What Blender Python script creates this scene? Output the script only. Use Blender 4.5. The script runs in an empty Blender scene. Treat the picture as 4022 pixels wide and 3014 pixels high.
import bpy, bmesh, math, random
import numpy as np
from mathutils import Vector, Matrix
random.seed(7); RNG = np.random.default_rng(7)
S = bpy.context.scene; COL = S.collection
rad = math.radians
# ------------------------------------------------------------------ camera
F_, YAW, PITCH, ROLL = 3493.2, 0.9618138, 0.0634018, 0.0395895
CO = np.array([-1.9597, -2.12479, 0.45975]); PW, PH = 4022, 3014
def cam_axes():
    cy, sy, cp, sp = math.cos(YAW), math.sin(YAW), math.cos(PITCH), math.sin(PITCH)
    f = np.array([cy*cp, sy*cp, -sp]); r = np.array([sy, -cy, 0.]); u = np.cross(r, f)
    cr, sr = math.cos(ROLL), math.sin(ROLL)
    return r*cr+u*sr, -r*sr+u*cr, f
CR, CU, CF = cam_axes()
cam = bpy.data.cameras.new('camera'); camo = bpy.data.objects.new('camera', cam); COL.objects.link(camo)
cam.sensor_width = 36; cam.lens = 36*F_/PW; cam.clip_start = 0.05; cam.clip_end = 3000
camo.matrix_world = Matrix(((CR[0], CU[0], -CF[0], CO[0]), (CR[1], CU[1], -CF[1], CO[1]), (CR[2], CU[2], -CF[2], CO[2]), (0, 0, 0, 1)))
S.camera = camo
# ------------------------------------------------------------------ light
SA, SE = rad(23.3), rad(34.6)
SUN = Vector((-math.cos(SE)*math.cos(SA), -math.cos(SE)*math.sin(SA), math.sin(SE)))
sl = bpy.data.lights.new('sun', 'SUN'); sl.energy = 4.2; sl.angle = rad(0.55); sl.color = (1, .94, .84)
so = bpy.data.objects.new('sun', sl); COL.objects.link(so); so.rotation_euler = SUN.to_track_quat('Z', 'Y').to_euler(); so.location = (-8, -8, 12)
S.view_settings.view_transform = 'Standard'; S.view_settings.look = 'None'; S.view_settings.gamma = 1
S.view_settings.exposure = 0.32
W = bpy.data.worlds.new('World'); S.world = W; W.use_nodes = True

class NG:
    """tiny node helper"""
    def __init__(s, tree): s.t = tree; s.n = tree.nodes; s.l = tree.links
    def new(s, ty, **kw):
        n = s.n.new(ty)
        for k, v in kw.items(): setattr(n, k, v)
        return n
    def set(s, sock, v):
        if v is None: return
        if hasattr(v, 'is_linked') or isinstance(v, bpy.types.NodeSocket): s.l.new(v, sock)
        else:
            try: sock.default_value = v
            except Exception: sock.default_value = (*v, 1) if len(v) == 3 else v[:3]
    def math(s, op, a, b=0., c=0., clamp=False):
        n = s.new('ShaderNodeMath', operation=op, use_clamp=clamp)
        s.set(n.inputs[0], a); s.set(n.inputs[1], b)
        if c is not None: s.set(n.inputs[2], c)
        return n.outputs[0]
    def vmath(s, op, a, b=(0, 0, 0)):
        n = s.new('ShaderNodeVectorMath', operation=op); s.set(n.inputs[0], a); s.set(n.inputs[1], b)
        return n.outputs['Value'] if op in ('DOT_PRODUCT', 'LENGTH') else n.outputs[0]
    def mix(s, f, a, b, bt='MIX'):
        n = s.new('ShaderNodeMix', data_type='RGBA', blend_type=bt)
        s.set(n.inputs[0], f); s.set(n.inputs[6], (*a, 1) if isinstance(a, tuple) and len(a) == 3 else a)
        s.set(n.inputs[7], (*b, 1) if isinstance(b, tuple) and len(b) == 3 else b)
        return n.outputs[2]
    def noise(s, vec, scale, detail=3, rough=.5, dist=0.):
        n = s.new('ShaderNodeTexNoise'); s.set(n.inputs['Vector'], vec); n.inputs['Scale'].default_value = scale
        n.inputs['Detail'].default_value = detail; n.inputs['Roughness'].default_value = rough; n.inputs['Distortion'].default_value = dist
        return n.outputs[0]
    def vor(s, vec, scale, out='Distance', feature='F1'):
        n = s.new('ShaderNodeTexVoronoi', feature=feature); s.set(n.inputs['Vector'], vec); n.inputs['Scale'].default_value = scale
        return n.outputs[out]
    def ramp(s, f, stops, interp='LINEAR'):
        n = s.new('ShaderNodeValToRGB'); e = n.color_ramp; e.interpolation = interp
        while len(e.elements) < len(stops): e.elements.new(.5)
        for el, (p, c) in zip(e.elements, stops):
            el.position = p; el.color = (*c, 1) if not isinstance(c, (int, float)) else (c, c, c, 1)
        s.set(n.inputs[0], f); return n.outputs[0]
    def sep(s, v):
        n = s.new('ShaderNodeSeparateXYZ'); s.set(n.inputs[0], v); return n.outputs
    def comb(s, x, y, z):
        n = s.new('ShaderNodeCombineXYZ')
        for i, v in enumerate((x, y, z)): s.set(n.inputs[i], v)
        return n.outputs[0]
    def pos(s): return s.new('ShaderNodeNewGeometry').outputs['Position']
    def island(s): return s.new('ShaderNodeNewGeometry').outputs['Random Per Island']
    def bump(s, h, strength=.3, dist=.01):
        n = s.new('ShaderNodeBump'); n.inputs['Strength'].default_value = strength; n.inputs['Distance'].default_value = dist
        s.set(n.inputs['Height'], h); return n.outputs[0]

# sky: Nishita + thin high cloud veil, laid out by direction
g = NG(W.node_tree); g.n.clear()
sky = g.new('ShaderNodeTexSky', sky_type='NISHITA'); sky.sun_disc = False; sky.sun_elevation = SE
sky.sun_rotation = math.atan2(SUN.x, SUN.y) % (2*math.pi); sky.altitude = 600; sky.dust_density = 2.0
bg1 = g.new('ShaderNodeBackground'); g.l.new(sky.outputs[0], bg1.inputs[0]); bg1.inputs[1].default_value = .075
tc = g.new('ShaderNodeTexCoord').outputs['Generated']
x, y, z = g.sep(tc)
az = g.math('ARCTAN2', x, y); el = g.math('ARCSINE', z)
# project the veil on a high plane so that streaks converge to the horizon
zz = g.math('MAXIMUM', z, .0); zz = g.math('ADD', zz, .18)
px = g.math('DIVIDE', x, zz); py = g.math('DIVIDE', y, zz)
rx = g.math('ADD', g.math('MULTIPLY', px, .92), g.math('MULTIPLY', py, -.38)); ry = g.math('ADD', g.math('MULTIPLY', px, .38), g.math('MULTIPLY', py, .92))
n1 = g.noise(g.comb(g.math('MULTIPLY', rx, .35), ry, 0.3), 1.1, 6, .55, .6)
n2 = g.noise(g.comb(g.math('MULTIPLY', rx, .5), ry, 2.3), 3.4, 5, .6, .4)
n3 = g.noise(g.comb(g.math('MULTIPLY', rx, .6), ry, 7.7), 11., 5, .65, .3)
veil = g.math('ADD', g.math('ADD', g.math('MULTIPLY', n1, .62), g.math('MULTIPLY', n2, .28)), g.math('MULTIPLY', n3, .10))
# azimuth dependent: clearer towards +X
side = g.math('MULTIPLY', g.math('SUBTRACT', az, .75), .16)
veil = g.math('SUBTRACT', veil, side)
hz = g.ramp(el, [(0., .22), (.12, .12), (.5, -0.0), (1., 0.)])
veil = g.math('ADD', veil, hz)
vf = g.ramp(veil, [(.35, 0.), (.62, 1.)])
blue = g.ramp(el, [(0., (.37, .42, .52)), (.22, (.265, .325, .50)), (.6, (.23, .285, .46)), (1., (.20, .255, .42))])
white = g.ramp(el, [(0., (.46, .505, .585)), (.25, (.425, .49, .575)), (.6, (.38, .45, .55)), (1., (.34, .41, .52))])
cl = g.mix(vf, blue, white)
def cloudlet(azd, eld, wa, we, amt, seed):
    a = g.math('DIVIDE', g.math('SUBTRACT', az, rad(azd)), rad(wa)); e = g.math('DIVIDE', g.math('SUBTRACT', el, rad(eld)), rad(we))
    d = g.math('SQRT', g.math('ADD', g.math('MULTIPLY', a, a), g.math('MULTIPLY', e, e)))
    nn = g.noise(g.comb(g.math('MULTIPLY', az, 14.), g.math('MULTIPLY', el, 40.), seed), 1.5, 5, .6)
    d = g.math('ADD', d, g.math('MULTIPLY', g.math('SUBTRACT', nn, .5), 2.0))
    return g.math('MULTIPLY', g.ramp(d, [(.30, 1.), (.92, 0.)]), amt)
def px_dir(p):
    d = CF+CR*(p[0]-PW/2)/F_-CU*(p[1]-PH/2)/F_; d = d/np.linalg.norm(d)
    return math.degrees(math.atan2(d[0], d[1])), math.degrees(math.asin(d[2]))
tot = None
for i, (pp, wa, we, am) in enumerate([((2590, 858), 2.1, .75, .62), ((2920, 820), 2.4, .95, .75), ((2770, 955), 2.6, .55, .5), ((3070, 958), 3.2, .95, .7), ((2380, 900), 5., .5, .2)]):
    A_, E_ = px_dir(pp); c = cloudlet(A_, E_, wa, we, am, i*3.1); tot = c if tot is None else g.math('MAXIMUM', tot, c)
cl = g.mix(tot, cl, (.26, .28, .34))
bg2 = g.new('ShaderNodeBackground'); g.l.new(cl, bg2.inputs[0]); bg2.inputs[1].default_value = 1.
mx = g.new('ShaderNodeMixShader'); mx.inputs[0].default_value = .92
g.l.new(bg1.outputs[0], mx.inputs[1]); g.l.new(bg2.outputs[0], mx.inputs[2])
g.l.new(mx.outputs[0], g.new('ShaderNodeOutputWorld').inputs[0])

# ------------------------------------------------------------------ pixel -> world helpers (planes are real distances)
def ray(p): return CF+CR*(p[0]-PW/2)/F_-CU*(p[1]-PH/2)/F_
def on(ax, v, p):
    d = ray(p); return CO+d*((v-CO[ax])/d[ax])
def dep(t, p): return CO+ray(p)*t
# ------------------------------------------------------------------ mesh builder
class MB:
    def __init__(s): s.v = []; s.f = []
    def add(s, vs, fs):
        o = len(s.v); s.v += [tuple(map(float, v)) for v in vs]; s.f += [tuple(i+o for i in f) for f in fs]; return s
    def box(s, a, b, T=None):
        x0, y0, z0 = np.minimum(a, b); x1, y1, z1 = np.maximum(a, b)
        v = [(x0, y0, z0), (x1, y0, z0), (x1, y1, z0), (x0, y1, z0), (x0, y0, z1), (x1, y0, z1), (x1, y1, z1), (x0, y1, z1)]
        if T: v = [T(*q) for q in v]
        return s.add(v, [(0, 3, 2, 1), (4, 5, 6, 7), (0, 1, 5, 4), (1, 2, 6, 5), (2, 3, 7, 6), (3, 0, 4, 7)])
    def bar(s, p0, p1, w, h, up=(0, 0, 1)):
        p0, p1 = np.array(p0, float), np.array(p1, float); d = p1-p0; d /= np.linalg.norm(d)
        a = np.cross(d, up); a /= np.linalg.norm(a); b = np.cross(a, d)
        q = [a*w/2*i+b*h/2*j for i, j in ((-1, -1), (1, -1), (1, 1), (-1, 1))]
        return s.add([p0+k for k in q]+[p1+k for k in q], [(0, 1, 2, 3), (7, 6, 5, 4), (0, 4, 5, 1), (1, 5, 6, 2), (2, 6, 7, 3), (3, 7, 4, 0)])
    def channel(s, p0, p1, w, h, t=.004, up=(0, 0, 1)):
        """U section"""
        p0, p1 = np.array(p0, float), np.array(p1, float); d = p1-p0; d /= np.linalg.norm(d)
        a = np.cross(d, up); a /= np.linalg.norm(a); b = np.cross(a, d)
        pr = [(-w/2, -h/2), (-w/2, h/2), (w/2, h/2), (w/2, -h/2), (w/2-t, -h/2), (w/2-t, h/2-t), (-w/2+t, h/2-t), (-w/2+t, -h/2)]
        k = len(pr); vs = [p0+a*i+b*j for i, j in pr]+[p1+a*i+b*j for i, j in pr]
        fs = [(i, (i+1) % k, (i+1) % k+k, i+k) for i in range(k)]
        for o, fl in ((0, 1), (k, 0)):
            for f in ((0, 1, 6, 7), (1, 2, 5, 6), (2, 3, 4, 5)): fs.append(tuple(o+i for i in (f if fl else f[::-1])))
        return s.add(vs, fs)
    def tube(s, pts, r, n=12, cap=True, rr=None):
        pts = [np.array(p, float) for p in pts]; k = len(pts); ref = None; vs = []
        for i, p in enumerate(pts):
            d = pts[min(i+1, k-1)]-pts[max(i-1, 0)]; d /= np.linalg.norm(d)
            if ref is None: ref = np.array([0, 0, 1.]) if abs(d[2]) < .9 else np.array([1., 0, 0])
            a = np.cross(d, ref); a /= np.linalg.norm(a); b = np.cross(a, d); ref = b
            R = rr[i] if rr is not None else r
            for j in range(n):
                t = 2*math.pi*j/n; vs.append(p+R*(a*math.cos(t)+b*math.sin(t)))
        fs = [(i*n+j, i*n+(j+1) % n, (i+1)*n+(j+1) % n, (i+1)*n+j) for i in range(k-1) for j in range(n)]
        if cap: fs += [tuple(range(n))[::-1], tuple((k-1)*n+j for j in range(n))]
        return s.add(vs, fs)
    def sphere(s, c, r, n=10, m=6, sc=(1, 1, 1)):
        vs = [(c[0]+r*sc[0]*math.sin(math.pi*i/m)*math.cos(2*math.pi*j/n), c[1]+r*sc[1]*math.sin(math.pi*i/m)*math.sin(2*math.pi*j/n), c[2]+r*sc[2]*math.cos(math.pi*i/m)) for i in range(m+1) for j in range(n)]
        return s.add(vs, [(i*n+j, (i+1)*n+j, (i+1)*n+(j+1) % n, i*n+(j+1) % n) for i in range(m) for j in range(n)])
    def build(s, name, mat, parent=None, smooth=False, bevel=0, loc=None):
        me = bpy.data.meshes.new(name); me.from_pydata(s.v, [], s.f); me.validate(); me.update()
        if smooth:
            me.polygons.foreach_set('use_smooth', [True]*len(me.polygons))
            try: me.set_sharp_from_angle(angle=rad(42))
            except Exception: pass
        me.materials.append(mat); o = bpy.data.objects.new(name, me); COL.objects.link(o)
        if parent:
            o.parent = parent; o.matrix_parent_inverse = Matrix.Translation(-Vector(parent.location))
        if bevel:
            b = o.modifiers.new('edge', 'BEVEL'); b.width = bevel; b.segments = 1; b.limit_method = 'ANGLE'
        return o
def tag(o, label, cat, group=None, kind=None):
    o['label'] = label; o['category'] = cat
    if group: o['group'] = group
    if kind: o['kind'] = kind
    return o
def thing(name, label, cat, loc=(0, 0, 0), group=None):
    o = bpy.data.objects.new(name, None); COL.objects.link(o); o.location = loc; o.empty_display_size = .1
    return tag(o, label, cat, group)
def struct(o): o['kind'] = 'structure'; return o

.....

## SHORT TASK:
Filter the listing above for the string "scene" and copy every matching line.

## RESULT OF THIS TASK:
What Blender Python script creates this scene? Output the script only. Use Blender 4.5. The script runs in an empty Blender scene. Treat the picture as 4022 pixels wide and 3014 pixels high.
S = bpy.context.scene; COL = S.collection